Under Milk Wood (2008)
by Dylan Thomas
with the permission of David Higham Associates
Music: Thomas Hewitt Jones
Choreography: Darius James
Costume Design: Yvonne Greenleaf
First Voice: Gwyn Vaughan Jones
Paintings for projections: Jeremy Thomas
Video projections: Darius James
Music: Thomas Hewitt Jones
Orchestrated and produced for Independent Ballet Wales
by Thomas Hewitt Jones at Court Lane Music, London UK
Musicians:
Violin: Kevin Weaver, Simon Hewitt Jones, David Worswick, Gill Allison
Viola: John Hewitt Jones, Peter Foggitt
Cello: Oliver lallemant, Peter Gregson, James Sherlock, Daniel Francis
Piano/Keyboards: Peter Foggitt, Thomas Hewitt Jones
Vocalist: Susanna Gray
Thanks to:
Paul Baxter, Delphian Records
Mark Wherry of Remote Control Productions, Santa Monica
Under Milk Wood is Dylan Thomas’ most famous and enduring work now translated into over 50 languages. A favourite since its first broadcast with Richard Burton in January 1954, it brilliantly conjures the intimate dreams and innermost desires of the inhabitants of Llareggub – a small fictional sea-town somewhere in Wales.
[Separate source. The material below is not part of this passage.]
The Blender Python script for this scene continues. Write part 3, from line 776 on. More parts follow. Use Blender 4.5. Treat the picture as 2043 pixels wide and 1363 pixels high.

Subtitled “A Play for Voices”, Dylan Thomas’ magnum opus carries the double legacy of the author’s extensive work for radio – a medium for which he had an almost intuitive grasp – and his skill and ability as a poet.
A polyphonic evocation of a day in the life of an imaginary small Welsh seaside town, Thomas’ play – “a green leaved sermon on the innocence of men” – visits in turn the inhabitants of Llareggub (read it backwards!) while they sleep, when they wake and go about their daily activities, as the night falls. Balancing a rhythmic, densely poetic language with a nuanced ear for the musical cadences of speech, the play’s gentle, affectionate charm and humour resonate to create a deeply textured portrait of a community responding almost mythically to the awakening of spring.
Under Milk Wood is a sensitive, often comic, examination of Welsh life in which the people are viewed as being particularly blessed. They are the “chosen people of His kind fire in Llareggub’s land” and the town retains its own magic and holy significance despite its faults.